A pawn shop owner was arrested over a fatal shooting during this week’s protests in Minnesota. The man was charged with murder after allegedly killing a man outside his store. During the same demonstrations, armed civilians have stood guard outside local businesses. Two men wielding assault-style rifles refused to give their names to a Minnesota Reformer reporter but indicated that they supported the demonstration against police brutality. “If there were more of us, we could stop the looting,” one said. President Trump threatened violent responses to property damage. Twitter flagged the incendiary Friday morning tweet for violating its standards. George Floyd had urged kids to put down guns. In the the undated clip, he lamented the toll gun violence is taking on black youth: “Our young are clearly lost, man, clearly lost, man. I don’t even know what to say anymore.”

Chicago Police making gun arrests have been confronted by residents.
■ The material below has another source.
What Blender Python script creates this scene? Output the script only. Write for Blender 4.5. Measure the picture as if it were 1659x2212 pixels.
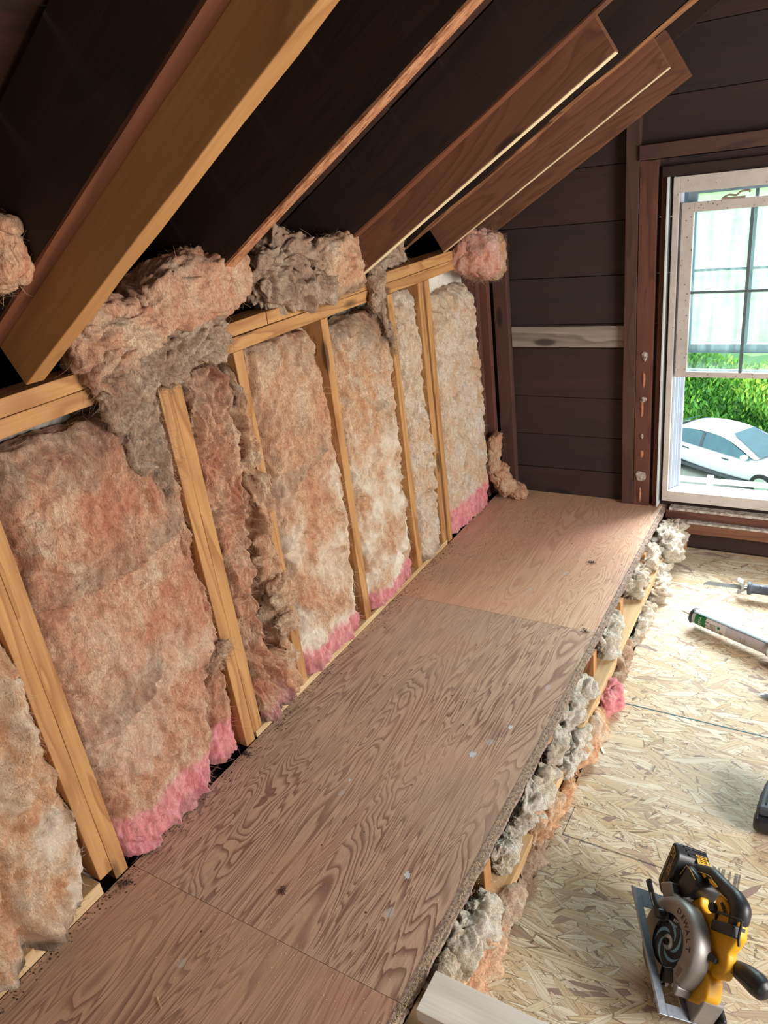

In separate incidents on Tuesday and Wednesday, a group threw bottles at officers taking an 18-year-old into custody near the site of a drive-by shooting and tried to pull a man out of a police car after officers saw him try to dispose of a firearm. Chicago has had its own protests over Floyd’s death, leading the city’s new police superintendent to issue a statement in which he acknowledges that the Minneapolis officers’ actions “tarnish[ed] the badge nationwide, including here.”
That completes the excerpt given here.